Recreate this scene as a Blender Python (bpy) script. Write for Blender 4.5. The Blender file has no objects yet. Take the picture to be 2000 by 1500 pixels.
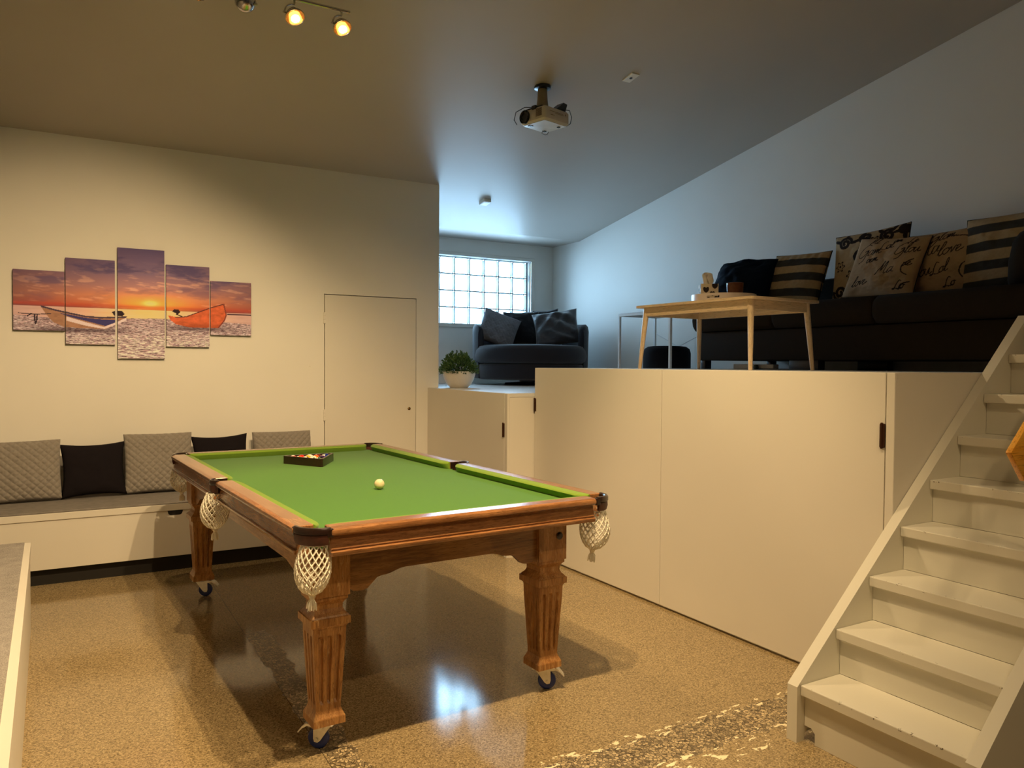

---

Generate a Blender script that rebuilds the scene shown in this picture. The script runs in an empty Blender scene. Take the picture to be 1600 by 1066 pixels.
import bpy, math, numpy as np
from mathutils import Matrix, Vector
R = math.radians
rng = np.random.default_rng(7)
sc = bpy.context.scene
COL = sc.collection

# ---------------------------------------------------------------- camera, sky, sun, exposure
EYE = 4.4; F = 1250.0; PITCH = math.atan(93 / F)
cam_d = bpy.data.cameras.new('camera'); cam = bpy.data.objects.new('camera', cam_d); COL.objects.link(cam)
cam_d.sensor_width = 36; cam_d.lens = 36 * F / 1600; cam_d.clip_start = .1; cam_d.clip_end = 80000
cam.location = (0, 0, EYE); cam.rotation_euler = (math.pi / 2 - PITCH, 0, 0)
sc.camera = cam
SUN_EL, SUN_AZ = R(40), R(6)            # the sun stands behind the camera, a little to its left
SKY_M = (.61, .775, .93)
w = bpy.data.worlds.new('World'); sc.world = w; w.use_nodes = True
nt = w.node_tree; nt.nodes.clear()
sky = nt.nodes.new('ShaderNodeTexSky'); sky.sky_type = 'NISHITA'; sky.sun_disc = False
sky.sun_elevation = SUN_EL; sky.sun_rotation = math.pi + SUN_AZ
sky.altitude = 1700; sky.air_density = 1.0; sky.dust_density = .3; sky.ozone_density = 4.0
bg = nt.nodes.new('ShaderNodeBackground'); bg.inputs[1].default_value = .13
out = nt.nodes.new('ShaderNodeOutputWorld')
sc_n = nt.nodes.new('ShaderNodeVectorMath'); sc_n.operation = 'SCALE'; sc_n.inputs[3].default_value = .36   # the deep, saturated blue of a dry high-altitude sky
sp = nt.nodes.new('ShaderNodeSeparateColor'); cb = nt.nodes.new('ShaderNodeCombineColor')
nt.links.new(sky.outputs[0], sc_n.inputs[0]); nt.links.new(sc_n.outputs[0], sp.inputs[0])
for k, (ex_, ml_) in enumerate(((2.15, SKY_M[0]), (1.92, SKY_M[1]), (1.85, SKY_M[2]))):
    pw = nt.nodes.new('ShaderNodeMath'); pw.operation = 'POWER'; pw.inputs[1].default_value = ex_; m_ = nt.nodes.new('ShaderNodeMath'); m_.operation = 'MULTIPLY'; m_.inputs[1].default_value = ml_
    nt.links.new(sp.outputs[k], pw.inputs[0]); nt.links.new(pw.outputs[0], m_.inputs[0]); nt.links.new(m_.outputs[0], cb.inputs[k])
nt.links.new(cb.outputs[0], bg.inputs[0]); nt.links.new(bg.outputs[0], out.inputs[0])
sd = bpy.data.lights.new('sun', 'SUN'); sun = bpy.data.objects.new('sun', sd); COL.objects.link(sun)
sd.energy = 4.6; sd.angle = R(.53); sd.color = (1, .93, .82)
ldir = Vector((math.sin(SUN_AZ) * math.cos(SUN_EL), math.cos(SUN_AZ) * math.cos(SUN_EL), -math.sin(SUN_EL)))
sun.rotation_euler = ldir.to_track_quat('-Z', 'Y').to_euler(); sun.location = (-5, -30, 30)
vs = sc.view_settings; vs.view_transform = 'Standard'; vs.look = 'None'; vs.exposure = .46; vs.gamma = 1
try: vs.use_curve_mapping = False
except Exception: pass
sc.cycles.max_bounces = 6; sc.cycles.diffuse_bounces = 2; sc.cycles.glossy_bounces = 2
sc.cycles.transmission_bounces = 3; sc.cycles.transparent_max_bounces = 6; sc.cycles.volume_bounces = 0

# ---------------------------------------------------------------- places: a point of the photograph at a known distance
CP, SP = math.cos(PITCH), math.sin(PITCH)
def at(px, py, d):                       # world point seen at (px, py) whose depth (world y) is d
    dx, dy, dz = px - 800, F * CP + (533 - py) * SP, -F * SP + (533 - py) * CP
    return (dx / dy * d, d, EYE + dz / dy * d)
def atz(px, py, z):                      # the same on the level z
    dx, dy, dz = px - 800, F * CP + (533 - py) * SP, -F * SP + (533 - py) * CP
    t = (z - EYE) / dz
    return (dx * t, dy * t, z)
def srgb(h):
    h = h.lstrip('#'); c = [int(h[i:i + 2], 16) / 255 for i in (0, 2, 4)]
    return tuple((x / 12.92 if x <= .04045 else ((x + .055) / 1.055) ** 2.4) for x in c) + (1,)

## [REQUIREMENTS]
Show every line in the entries where the string "this" occurs.

## [COMPLETE OUTPUT]
Recreate this scene as a Blender Python (bpy) script. Write for Blender 4.5. The Blender file has no objects yet. Take the picture to be 2000 by 1500 pixels.
Generate a Blender script that rebuilds the scene shown in this picture. The script runs in an empty Blender scene. Take the picture to be 1600 by 1066 pixels.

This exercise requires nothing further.